EXERCISE INSTRUCTIONS:
List, from the lines below, each one with "Python" in it.

=-=-=

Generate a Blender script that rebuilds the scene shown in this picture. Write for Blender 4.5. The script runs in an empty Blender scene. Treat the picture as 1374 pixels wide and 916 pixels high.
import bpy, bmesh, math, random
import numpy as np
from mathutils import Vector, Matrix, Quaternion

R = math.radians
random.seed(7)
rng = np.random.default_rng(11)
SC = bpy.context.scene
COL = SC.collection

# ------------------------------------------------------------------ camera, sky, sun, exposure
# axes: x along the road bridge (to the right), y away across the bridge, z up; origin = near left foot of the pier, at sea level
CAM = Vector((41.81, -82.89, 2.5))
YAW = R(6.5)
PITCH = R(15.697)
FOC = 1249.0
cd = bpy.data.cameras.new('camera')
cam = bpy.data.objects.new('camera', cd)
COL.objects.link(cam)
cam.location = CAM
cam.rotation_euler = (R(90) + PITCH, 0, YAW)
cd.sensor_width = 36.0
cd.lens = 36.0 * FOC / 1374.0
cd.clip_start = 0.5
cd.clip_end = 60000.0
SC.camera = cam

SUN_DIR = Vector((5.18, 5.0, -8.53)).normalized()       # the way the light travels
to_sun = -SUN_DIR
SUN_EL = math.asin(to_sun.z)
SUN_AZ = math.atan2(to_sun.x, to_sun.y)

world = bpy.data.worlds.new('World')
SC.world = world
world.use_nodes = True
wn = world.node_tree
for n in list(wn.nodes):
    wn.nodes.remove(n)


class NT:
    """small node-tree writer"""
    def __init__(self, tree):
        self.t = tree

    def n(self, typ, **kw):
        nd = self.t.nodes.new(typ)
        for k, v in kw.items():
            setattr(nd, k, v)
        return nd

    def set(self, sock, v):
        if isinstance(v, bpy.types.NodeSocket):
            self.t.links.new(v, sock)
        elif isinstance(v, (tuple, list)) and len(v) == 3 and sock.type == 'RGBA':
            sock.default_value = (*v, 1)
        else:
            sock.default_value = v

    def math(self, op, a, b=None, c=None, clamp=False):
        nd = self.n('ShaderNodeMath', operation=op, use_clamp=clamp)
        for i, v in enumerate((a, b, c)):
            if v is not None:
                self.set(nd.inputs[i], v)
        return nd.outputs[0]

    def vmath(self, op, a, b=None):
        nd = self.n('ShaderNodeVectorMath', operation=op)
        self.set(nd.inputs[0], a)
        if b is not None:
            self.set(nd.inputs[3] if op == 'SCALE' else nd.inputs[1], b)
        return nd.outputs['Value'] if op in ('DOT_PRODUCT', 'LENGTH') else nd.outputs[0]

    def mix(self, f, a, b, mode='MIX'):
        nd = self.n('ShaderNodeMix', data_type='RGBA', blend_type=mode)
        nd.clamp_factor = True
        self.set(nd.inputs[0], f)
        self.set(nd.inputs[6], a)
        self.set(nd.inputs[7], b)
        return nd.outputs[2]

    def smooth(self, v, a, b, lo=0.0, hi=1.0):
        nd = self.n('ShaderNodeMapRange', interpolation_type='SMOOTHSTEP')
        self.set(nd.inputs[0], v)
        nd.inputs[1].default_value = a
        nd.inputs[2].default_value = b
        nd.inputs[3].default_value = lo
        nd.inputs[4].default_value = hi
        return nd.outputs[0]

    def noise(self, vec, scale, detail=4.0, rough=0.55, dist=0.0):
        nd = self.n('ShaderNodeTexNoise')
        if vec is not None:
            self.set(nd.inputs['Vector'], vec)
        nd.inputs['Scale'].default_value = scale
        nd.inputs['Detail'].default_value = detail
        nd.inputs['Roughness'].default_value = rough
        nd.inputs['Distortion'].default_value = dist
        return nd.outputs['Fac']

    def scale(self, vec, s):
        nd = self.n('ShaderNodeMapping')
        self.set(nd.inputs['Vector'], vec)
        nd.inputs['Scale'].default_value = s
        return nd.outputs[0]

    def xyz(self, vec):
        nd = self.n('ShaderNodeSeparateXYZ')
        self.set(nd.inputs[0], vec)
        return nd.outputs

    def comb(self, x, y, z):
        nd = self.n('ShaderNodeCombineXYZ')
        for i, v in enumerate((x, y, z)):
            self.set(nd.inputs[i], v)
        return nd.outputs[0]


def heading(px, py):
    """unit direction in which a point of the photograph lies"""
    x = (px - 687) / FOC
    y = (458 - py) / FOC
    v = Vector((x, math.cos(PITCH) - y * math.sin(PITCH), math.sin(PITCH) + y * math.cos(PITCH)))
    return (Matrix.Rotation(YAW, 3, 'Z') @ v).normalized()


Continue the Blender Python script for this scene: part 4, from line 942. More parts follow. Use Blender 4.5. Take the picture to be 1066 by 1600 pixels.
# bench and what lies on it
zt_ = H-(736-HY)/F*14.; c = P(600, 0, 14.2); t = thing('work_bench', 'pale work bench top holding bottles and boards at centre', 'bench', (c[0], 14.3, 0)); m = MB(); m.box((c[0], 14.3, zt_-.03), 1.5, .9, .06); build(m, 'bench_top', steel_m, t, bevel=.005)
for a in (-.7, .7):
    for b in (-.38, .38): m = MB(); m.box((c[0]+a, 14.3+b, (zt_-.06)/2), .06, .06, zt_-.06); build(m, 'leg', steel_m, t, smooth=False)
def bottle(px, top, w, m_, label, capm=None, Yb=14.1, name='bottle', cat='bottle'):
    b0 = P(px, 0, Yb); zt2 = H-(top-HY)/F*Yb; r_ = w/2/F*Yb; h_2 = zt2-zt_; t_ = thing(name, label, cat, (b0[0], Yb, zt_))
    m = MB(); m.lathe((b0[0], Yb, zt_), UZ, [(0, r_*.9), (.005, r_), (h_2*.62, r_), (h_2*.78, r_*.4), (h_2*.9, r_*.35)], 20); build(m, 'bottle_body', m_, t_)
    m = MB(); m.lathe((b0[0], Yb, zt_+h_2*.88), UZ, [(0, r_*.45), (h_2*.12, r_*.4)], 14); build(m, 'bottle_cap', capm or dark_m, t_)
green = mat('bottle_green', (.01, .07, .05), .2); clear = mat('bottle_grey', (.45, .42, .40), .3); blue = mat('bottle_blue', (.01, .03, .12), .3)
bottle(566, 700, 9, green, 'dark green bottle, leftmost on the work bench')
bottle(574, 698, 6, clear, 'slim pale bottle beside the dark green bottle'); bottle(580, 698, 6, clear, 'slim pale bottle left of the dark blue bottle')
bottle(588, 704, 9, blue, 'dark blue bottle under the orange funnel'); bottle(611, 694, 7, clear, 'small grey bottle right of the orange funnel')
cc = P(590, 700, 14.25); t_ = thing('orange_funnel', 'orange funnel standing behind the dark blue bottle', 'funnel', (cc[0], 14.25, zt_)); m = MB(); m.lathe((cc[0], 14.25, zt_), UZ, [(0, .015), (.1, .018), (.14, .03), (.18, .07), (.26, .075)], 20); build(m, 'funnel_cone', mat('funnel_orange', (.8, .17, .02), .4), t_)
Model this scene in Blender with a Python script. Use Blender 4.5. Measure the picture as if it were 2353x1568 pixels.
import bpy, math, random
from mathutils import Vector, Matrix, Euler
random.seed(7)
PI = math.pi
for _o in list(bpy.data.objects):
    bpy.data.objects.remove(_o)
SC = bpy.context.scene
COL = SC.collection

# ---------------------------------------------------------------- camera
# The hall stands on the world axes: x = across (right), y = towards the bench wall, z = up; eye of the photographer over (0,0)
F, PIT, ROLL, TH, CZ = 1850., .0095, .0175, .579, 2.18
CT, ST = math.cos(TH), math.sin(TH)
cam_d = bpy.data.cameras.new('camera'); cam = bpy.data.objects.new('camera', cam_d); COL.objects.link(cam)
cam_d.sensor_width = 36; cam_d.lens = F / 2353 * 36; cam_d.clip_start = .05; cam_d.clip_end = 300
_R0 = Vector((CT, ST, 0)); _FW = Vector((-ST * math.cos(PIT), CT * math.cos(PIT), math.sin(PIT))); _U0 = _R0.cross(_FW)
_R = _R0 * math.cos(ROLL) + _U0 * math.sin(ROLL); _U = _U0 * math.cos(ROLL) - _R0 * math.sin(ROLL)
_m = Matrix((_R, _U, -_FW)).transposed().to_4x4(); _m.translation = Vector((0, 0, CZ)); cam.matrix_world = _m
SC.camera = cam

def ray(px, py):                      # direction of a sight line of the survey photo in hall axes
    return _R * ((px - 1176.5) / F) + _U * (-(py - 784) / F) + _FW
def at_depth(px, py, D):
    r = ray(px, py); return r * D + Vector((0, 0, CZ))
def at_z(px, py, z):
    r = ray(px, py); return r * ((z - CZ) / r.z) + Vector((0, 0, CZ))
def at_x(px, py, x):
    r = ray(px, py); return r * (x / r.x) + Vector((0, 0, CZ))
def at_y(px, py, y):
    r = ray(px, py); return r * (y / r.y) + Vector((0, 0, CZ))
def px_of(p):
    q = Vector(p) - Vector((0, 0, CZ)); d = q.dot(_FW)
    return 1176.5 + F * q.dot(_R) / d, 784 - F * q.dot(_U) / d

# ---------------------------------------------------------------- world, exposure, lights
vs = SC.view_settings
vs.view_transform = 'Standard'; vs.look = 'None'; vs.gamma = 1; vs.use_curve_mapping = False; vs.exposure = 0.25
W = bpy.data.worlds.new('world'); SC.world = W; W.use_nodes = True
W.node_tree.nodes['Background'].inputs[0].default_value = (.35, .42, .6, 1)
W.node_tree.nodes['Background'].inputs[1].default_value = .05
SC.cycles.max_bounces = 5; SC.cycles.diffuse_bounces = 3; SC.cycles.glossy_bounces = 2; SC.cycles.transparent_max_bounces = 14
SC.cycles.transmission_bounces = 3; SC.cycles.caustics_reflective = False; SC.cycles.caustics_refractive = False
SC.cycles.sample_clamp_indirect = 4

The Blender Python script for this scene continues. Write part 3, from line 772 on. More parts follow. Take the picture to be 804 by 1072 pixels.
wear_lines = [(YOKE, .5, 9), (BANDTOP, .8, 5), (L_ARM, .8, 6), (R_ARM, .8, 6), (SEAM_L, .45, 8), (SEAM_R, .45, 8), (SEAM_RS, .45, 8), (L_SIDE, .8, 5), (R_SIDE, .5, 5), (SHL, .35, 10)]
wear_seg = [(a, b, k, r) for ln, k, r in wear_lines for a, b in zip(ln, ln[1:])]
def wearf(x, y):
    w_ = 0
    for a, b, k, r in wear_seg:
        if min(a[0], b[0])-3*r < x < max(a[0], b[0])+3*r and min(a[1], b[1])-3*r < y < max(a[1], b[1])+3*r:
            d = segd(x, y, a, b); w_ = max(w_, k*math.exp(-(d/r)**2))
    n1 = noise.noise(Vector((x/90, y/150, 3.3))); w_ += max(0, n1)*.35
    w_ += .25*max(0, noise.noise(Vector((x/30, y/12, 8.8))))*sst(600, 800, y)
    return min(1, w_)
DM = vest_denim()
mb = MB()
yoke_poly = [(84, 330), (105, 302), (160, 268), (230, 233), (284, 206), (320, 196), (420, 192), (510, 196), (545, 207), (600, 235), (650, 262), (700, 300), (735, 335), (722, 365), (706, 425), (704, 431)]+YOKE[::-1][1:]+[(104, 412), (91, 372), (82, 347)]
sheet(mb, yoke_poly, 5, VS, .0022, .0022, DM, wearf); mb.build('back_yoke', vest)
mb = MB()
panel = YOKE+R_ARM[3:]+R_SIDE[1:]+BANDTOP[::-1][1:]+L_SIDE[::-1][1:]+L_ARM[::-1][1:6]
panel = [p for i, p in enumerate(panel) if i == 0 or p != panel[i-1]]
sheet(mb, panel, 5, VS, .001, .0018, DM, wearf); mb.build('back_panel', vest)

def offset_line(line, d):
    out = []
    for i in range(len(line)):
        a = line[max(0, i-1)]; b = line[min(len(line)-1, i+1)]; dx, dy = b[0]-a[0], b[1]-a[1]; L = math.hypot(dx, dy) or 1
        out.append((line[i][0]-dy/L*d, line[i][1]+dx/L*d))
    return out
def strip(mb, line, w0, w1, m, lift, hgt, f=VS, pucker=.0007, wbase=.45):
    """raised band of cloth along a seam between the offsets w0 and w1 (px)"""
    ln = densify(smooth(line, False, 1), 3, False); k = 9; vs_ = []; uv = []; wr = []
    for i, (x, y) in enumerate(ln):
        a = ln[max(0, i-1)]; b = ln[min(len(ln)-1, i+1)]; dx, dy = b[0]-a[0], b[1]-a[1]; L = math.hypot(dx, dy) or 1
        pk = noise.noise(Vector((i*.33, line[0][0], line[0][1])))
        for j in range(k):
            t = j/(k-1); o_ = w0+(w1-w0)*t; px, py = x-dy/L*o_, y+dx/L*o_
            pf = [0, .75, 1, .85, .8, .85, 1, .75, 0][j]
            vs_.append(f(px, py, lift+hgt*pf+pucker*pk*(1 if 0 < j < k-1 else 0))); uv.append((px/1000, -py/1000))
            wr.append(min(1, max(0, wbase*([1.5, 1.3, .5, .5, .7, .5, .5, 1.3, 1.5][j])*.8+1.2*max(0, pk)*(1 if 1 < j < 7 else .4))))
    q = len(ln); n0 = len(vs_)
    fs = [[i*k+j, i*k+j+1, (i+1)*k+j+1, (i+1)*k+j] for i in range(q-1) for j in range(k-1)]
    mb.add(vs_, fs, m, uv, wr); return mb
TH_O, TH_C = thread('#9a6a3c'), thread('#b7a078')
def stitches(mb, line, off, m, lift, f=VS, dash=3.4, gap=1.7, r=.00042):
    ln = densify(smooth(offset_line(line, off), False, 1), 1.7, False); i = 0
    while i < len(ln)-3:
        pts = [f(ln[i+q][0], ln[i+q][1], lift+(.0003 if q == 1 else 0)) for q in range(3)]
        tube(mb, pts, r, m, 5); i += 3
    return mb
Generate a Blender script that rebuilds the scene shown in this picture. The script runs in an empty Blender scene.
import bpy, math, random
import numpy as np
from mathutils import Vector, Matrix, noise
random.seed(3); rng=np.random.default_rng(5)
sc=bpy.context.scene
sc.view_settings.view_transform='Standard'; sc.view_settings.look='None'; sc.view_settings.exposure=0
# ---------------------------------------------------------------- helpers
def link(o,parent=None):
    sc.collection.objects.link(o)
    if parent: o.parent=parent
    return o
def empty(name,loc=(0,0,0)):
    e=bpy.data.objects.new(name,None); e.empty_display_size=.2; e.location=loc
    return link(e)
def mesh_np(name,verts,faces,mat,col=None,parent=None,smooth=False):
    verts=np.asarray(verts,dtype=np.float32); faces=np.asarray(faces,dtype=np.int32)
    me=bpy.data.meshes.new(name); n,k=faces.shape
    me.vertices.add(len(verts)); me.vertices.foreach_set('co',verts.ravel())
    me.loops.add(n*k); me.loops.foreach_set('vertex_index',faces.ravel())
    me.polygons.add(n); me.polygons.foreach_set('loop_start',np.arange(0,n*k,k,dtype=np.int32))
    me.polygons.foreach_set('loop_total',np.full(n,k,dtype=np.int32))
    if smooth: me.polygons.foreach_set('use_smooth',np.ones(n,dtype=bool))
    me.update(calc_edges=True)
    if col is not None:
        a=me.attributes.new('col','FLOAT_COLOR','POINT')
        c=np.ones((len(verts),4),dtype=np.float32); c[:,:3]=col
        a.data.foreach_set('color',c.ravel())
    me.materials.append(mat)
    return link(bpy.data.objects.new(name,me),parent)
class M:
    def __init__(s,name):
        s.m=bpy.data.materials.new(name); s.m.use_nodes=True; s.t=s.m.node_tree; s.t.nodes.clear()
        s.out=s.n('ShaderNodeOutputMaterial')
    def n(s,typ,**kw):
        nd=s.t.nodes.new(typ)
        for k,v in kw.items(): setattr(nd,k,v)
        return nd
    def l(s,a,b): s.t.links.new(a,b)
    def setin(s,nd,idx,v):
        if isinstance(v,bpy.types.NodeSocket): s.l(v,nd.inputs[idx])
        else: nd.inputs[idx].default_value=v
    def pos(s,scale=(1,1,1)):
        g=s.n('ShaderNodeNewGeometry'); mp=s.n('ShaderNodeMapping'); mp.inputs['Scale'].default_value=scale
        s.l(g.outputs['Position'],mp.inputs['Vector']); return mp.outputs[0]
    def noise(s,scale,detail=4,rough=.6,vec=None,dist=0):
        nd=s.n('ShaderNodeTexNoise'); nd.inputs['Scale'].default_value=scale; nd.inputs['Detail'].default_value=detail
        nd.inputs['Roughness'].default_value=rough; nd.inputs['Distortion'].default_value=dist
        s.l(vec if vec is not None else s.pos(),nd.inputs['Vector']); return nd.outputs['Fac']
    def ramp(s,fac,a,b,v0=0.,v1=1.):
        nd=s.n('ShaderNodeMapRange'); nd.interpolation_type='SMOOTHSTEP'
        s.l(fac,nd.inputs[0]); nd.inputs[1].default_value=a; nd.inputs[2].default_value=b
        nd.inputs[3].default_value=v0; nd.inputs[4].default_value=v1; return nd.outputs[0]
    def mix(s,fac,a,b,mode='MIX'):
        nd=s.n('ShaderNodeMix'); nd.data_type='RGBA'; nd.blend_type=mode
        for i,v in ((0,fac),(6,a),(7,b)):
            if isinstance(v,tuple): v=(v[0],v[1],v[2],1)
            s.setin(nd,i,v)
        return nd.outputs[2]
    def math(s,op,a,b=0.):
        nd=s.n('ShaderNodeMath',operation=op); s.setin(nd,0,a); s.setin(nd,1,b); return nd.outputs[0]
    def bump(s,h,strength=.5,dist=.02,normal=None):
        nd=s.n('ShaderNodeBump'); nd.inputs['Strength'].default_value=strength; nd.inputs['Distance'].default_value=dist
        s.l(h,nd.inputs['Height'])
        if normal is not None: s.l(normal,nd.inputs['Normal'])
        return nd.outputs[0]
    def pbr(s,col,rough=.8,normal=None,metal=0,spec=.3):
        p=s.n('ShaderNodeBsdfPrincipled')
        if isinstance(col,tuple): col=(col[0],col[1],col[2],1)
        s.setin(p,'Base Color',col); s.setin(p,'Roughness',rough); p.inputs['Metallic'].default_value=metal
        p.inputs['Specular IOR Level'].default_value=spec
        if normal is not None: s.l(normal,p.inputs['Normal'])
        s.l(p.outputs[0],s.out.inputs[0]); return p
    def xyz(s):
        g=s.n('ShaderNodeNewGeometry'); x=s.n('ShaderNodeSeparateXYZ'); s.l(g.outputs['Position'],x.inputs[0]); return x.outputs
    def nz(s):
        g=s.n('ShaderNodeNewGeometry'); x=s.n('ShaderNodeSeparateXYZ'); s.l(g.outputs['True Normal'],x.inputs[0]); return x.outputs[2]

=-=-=

TASK SOLUTION:
Continue the Blender Python script for this scene: part 4, from line 942. More parts follow. Use Blender 4.5. Take the picture to be 1066 by 1600 pixels.
Model this scene in Blender with a Python script. Use Blender 4.5. Measure the picture as if it were 2353x1568 pixels.
The Blender Python script for this scene continues. Write part 3, from line 772 on. More parts follow. Take the picture to be 804 by 1072 pixels.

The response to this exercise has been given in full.